As a retired school principal from New York, now living in South Carolina, I have a bit of perspective.
I've been able to read for 10 years since I've been retired, and I've really looked at a lot of these issues.
What I want to ask you is, since this took a really long time to happen, and we have so many people that have allegiance to the left in our universities, and let's face this, the labor unions are elite left, which makes most teachers a little bit more sensitive to their needs, a lot more sensitive to the needs of the left and so on.
Do you think that we're going to be able to, you know, in a quick way, I don't think it's going to happen.
I don't.
I don't think you can roll this back in a quick way, Bob.
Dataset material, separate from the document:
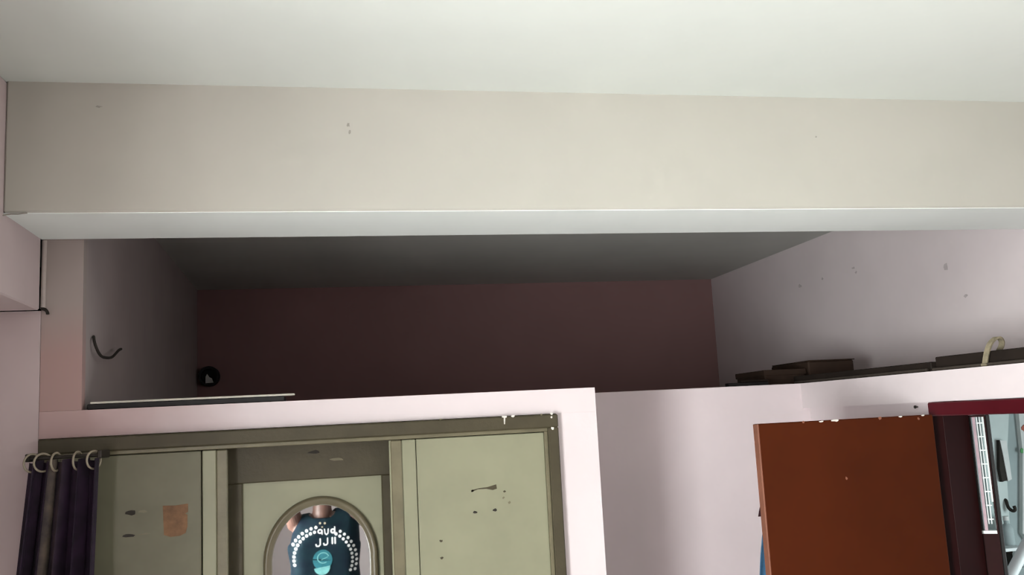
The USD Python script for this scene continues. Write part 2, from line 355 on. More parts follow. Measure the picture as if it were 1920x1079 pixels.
# marks of removed fittings and a faded sticker
def mark(parent, name, m, px, py, wpx, hpx, Y, jag=0.3, up=0.0008, n=9, **kw):
    c = at(px, py, Y); s = Y / FPX
    obj(name, prism_xz(blob(c[0], c[2], wpx * s / 2, hpx * s / 2, n, jag), Y - up, Y + .001), m, parent, smooth=False, **kw)
mark(ld, 'screw_hole', 'hole', 245, 962, 15, 8, YD); mark(ld, 'screw_hole', 'hole', 241, 1005, 17, 6, YD)
mark(ld, 'scratch', 'lip', 268, 960, 16, 4, YD); mark(ld, 'scratch', 'lip', 272, 1002, 20, 3, YD)
sk = at(329, 976, YD); s_ = YD / FPX
st = sg.Polygon([(-21, 26), (-19, -24), (-8, -28), (8, -27), (17, -23), (20, -12), (20, 8), (16, 10), (21, 13), (21, 27), (0, 25)])
obj('faded_sticker', prism_xz(sa.translate(sa.scale(st, s_, s_, origin=(0, 0)), sk[0], sk[2]), YD - .0008, YD + .001), 'sticker', ld, smooth=False, label='faded orange brown sticker on the left door')
for (px, py, w, h) in ((886, 921, 5, 5), (891, 961, 8, 5), (928, 957, 8, 5), (946, 922, 5, 4), (827, 1015, 6, 4), (828, 1047, 6, 4)):
    mark(rd, 'screw_hole', 'hole' if w > 6 else 'olive', px, py, w, h, YD)
c0 = at(886, 921, YD)
poly = sg.Polygon([(-2, 1), (12, 4), (28, 5), (45, 9), (46, 1), (38, -1), (26, 2), (10, 2), (-2, -2)])
obj('scratch', prism_xz(sa.translate(sa.scale(poly, s_, s_, origin=(0, 0)), c0[0], c0[2]), YD - .0008, YD + .001), 'olive', rd, smooth=False)
for (px, py, w, h) in ((942, 941, 6, 6), (955, 943, 5, 5), (944, 934, 4, 4)):
    mark(rd, 'paint_chip', 'lip' if w < 6 else 'cream', px, py, w, h, YD)
mark(md, 'screw_hole', 'hole', 590, 848, 22, 6, YM); mark(md, 'scratch', 'lip', 632, 862, 24, 5, YM)
poly = sg.Polygon([(-5, 7), (5, 6), (4, 3), (1.5, 3), (0.5, -9), (-1.5, -9), (-1.5, 3), (-5, 4)])
c0 = at(946, 787, YF)
obj('paint_chip', prism_xz(sa.translate(sa.scale(poly, s_, s_, origin=(0, 0)), c0[0], c0[2]), YF - .001, YF + .001), 'chip', wd, smooth=False)
for (px, py, w, h) in ((961, 781, 8, 4), (1034, 773 + 3, 5, 5), (1034, 783, 4, 4), (1036, 804, 6, 6), (1015, 778, 4, 3), (826, 787, 5, 3)):
    mark(wd, 'paint_chip', 'chip' if h > 3 else 'lip', px, py, w, h, YF)
obj('carcass', bx(fx0 + .01, fx1 - .01, YM + .09, YM + .10, .05, zin), 'olive', wd)
obj('bottom_track', bx(fx0, fx1, YF, YS + .10, 0, .06, .003), 'olive', wd)

# ------------------------------------------------------------------ curtain on its rod in front of the left door
YC = 2.715
rz = at(125, 857, YC)[2]
cx0, cx1 = at(57, 860, YC)[0], at(192, 860, YC)[0]
cr = thing('curtain_rod', 'thin dark curtain rod under the left end of the wardrobe head rail', 'curtain rod', (0, 0, 0))
obj('pole', tube([(cx0 - .012, YC, rz), (cx1, YC, rz)], 0.0048, 12), 'steel', cr)
for x in (cx0 - .006, cx1 - .006):
    obj('bracket', bx(x - .005, x + .005, YC - .009, YF + .001, rz - .009, rz + .012, .002), 'steel', cr)
cu = thing('curtain', 'dark purple curtain with a beige stripe bunched at the wardrobe edge', 'curtain', (0, 0, 0))
def curtain():
    nu, nv = 180, 60
    u = np.linspace(0, 1, nu); ztop = at(120, 864, YC)[2]; zbot = 0.12
    V = []
    for k in range(nv + 1):
        v = k / nv; z = ztop + (zbot - ztop) * v
        d = min(1.0, (ztop - z) / 0.33)
        xl = at(58, 872, YC)[0] * (1 - d) + at(31, 1075, YC)[0] * d
        xr = at(188, 872, YC)[0] * (1 - d) + at(181, 1075, YC)[0] * d
        amp = 0.013 + 0.010 * d
        ph = 2 * np.pi * (5.2 * u + 0.35 * np.sin(3.0 * u + 1.0) )
        x = xl + (xr - xl) * u + 0.006 * np.sin(2 * ph + .5)
        y = YC - 0.004 + amp * np.sin(ph) + 0.004 * np.sin(2.3 * ph + 4 * v) - 0.012 * d
        V.append(np.c_[x, y, np.full(nu, z) + 0.004 * np.cos(ph) * (1 - v)])
    V = np.vstack(V); F = []
    for k in range(nv):
        for j in range(nu - 1):
            a = k * nu + j; F += [[a, a + 1, a + nu + 1], [a, a + nu + 1, a + nu]]
    off = V.copy(); off[:, 1] += 0.0025
    n = len(V); F = np.array(F)
    edge = []
    for k in range(nv):
        a = k * nu; edge += [[a, a + nu, n + a + nu], [a, n + a + nu, n + a]]
        a = k * nu + nu - 1; edge += [[a, n + a + nu, a + nu], [a, n + a, n + a + nu]]
    U = np.tile(u, nv + 1); W = np.repeat(np.linspace(0, 1, nv + 1), nu)
    m = trimesh.Trimesh(np.vstack([V, off]), np.vstack([F, F[:, ::-1] + n, np.array(edge)]), process=False)
    st = np.exp(-((U - 0.33) / 0.035) ** 2) + np.exp(-((U - 0.46) / 0.03) ** 2) * .9
    st = np.clip(st, 0, 1)
    return m, np.tile(st, 2)
cm, stripe = curtain()
par = ppath(cu)
g = usdkit.mesh(stage, par + '/cloth', cm, M['curtain'], True)
UsdGeom.PrimvarsAPI(g).CreatePrimvar('stripe', Sdf.ValueTypeNames.FloatArray, 'vertex').Set([float(x) for x in stripe])
for px, ang, wid in ((62, 42, 1), (82, 50, 1), (107, 18, 1), (147, 16, 1), (177, 34, 1)):
    c = at(px, 856, YC); a = math.radians(90 - ang)
    th = np.linspace(0, 2 * np.pi, 28, endpoint=False); R = 0.0235
    pts = np.c_[c[0] + R * np.cos(th) * math.cos(a), YC - .006 + R * np.cos(th) * math.sin(a), rz - 0.012 + R * np.sin(th)]
    obj('curtain_ring', tube(pts, 0.0030, 8, closed=True), 'ringwhite', cu, smooth=True)

# ------------------------------------------------------------------ door on the right
# (along, out of the wall towards the side room, up) -> world with wall_frame
d1 = thing('door_1', 'open brown door leaf hinged on a maroon frame under the ledge', 'door', (0, 0, 0), **ST)
hd = 0.046
frm = [bx(SDOOR0 - .03, SDOOR1 + .03, -0.012, 0.10, ZD - hd, ZD - .0015, .004)]
obj('frame_head', [wall_frame(m) for m in frm], 'maroon', d1, label='maroon head of the door frame')
obj('frame_jamb', wall_frame(bx(SDOOR0 - .03, SDOOR0 + .022, 0.0, 0.10, 0, ZD - hd + .001, .0006)), 'darkmaroon', d1)
obj('frame_jamb', wall_frame(bx(SDOOR1 - .022, SDOOR1 + .03, 0.0, 0.10, 0, ZD - hd + .001, .004)), 'maroon', d1)
YLF = 2.705                  # front of the leaf, which stands parallel to the wardrobe front
lx0, lx1 = at(1424, 830, YLF)[0] , at(1763, 900, YLF)[0]
lz1 = 0.5 * (at(1430, 795, YLF)[2] + at(1745, 778, YLF)[2])
lf = obj('door_leaf', bx(lx0, lx1, YLF, YLF + .032, 0.02, lz1, .003), 'brown', d1)
obj('leaf_edge', bx(lx0 - .002, lx0 + .003, YLF + .001, YLF + .0315, 0.02, lz1 - .001, .001), 'brownedge', lf, label='lighter scuffed free edge of the brown door leaf')
for (px, py, w, h) in ((1506, 792, 6, 4), (1567, 789, 17, 5), (1650, 785, 7, 6), (1688, 782, 8, 3), (1722, 785.5, 6, 5), (1730, 779.5, 8, 3), (1540, 791, 10, 3), (1587, 897.5, 5, 6)):
    mark(lf, 'paint_chip', 'chip' if w > 7 else 'brownedge', px, py, w, h, YLF, label='pale chip in the brown paint' if w > 16 else None)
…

And I think actually if socialist healthcare passes, it becomes all but impossible to roll it back because you fundamentally deform the relationship between the citizen and the state.
And if you look at what has happened in Canada and in Europe, then it becomes extremely difficult.
But the American people are the last great self-reliant citizens in the Western world.
They're not like Europeans, and they will push this back.
More to come, Mark Stein in for Rush.
I gotta run the Border Patrol are breaking down the door.
Have a great weekend.
Watch what happens on healthcare.
If you're in California, enjoy that great extra 10% withholding from the state that kicks in on Sunday.
Bob wanted to know whether we could roll it back.
It would be a lot easier to stop it happening in the first place.